In Tribute to Ray Bradbury

In Tribute to Ray Bradbury

Yesterday, in my Wednesday Evening Adult Writers Circle, I used the first line from Ray Bradbury’s Fahrenheit 451 as a tribute to the now late, always great science fiction author. Anna Cunningham wrote such a moving piece to the prompt (in 15 minutes, no less), that we asked her if we could publish it on the TWC blog. We’re delighted she agreed.  – Michelle Cameron

“It was a pleasure to burn,” he wrote, I know, although I didn’t read that one. He’s been on my mind lately. Not too long ago I took out his biography from the Hillsborough Library. And Dandelion Wine. He said that he’d hedged his bets, writing short stories instead of novels. I rented Moby Dick on Netflix in March because he’d written the screenplay. It turned out to be nearly unwatchable.

But there are writers whose work forms you and he was one of them. I Sing The Body Electric seemed to have fallen from the sky into my 11 year-old hands. “The stars, one by one, were going out.” Some lines you can’t forget.

I copied out his breakthrough short story, “The Lake,” in January. I was going to do what he did, a short story every week. “Throw it up in the morning, clean it up in the afternoon,” he said.

When we moved to South Pasadena, up by the library, was an adobe building with a large banner on it, proclaiming that Fahrenheit 451 would be performed there that weekend. In the five years we were there, that banner never came down. He loved theater and apparently endowed this particular little group with his works. We never went in. It seemed like one of those places where you’d be the only two patrons.

I loved his stories, but reading his biography was probably not a great idea. He became too human. The biographer was not a great writer, or very tactful, and included his affairs and bad behavior and strange family life. The writing is the thing.

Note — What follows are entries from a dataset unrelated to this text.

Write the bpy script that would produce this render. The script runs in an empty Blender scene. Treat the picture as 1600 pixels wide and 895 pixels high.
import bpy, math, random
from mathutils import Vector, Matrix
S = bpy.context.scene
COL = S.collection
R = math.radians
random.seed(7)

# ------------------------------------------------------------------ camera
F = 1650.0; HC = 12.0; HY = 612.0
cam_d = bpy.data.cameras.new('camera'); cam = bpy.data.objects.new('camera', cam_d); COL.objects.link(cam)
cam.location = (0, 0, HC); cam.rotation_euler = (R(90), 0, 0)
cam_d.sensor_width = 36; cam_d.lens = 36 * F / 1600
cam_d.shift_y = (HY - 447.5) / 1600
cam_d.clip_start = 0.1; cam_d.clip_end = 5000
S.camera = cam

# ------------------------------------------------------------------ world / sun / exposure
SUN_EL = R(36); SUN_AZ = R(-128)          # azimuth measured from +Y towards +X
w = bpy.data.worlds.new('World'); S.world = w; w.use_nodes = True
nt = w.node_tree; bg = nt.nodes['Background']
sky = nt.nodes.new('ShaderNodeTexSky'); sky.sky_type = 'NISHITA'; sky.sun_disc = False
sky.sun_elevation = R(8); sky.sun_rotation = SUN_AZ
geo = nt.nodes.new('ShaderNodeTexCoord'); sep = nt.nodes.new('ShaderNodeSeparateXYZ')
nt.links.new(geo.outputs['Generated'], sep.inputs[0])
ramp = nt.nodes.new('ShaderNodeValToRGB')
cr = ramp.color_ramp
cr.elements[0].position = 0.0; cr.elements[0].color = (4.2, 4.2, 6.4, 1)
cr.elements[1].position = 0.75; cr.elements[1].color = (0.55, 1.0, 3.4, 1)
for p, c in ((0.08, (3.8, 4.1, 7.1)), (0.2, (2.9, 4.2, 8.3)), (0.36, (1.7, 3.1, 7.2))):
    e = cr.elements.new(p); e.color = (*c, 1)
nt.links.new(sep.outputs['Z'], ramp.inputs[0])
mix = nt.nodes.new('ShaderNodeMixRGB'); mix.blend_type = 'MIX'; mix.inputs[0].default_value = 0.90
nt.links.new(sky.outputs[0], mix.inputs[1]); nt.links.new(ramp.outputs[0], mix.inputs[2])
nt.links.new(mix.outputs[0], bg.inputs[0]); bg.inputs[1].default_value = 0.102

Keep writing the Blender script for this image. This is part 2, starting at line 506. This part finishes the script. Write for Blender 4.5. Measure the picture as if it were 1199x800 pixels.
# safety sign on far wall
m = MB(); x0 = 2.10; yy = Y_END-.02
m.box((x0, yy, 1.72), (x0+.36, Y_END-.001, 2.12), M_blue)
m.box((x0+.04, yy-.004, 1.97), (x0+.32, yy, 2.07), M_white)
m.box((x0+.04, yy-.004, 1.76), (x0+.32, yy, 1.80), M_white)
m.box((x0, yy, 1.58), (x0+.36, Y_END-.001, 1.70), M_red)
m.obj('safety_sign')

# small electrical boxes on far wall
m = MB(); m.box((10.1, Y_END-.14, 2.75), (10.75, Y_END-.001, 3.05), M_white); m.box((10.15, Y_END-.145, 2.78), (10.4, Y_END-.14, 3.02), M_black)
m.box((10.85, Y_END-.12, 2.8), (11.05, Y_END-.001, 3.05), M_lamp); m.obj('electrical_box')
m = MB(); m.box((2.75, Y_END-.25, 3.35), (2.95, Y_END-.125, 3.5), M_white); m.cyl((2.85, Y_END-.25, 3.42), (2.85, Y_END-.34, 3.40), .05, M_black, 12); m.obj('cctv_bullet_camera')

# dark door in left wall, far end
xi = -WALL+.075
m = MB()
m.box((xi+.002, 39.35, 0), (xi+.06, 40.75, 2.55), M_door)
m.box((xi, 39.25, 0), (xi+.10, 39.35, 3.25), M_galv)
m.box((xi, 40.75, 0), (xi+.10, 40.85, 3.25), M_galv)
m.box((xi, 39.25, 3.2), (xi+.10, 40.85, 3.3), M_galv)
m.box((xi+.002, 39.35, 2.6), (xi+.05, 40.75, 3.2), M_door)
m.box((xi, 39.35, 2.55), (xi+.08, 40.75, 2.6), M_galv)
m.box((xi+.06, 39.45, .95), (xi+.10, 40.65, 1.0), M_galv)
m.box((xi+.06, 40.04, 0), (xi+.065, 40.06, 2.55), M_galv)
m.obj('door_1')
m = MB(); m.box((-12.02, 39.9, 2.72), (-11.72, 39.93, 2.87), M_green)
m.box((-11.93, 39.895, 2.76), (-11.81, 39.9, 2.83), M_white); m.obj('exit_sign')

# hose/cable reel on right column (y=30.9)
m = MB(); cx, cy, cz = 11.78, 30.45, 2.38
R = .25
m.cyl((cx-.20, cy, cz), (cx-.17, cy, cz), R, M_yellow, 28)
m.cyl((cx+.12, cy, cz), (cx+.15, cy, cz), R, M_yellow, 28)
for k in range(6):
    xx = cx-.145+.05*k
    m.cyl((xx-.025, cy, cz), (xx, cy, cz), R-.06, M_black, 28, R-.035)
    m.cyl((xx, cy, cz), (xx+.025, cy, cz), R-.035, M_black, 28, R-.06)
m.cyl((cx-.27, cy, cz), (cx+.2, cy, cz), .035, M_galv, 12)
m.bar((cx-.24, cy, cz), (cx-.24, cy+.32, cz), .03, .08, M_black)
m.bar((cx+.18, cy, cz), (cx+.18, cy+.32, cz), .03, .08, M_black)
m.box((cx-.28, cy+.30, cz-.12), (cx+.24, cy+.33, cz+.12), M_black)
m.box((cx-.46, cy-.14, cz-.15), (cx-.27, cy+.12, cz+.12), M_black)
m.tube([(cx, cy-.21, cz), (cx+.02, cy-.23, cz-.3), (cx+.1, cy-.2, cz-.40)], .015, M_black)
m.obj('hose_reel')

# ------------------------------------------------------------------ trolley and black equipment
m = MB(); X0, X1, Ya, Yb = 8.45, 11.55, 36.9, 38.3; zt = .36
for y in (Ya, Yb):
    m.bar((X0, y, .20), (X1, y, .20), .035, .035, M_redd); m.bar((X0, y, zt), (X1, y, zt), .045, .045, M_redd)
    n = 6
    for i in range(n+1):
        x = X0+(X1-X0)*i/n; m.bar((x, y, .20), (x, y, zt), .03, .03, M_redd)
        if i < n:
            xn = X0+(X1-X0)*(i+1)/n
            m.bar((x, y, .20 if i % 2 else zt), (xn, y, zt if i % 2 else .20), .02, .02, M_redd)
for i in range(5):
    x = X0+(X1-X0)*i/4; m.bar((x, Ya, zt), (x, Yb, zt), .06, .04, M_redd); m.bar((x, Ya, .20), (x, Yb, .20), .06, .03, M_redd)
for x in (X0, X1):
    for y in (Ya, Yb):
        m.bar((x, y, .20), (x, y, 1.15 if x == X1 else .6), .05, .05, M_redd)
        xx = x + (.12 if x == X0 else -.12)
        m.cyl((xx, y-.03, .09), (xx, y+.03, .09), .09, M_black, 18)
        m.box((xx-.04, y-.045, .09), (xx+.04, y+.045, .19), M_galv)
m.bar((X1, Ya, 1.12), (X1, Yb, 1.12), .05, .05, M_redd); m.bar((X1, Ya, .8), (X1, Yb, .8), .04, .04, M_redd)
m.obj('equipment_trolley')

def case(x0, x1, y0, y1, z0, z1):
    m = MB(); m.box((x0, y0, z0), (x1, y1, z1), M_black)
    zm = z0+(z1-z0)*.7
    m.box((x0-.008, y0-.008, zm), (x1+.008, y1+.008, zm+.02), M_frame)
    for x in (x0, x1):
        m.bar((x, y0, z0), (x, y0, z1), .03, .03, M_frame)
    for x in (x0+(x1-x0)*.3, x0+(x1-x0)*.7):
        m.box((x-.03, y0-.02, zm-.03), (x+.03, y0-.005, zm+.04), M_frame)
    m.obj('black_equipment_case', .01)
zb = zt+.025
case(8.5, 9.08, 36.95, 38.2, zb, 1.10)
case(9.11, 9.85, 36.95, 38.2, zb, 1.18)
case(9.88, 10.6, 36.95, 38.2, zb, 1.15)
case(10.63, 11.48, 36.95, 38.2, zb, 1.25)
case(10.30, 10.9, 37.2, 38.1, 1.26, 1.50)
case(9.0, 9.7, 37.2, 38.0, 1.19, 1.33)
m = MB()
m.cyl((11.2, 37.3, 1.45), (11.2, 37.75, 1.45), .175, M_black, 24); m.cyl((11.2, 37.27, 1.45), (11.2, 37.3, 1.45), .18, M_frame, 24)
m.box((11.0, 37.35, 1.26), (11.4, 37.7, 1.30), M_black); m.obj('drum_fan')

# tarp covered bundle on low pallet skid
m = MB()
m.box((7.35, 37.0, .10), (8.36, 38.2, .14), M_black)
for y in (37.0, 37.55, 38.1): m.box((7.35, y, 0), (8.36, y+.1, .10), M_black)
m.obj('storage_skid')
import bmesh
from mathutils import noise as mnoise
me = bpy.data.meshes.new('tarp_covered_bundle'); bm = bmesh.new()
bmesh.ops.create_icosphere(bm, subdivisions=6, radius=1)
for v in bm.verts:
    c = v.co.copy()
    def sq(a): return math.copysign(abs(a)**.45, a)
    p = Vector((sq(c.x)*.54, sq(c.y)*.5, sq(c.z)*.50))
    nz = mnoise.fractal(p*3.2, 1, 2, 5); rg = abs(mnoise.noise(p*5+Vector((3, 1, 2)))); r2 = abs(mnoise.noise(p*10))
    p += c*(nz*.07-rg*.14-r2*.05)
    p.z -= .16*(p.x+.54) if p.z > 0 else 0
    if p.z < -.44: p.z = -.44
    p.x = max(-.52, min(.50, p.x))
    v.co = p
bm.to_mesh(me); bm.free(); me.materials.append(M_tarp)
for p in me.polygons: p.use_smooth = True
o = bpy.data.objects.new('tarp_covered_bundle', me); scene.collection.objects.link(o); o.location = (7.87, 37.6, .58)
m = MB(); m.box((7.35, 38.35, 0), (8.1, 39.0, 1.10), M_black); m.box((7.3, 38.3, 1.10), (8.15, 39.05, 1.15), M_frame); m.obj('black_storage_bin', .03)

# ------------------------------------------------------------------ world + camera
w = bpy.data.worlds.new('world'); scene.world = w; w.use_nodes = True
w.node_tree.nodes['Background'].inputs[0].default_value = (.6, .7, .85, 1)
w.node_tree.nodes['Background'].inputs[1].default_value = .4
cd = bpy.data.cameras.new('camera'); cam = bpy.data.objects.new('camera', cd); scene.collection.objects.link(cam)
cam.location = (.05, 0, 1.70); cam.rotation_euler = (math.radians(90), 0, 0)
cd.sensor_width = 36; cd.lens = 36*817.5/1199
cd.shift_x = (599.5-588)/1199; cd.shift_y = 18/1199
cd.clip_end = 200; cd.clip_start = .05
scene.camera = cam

He lived to be 91, in a wheelchair, diabetic, blind  – all that ice cream he liked to eat in the closet hadn’t done him any favors. But he did me several.



2 thoughts on “In Tribute to Ray Bradbury”

  • One of my most cherished possessions is a copy of Ray Bradbury’s “Zen in the Art of Writing,” personally inscribed and signed by the author. He played a big role in filling my younger days with wonder.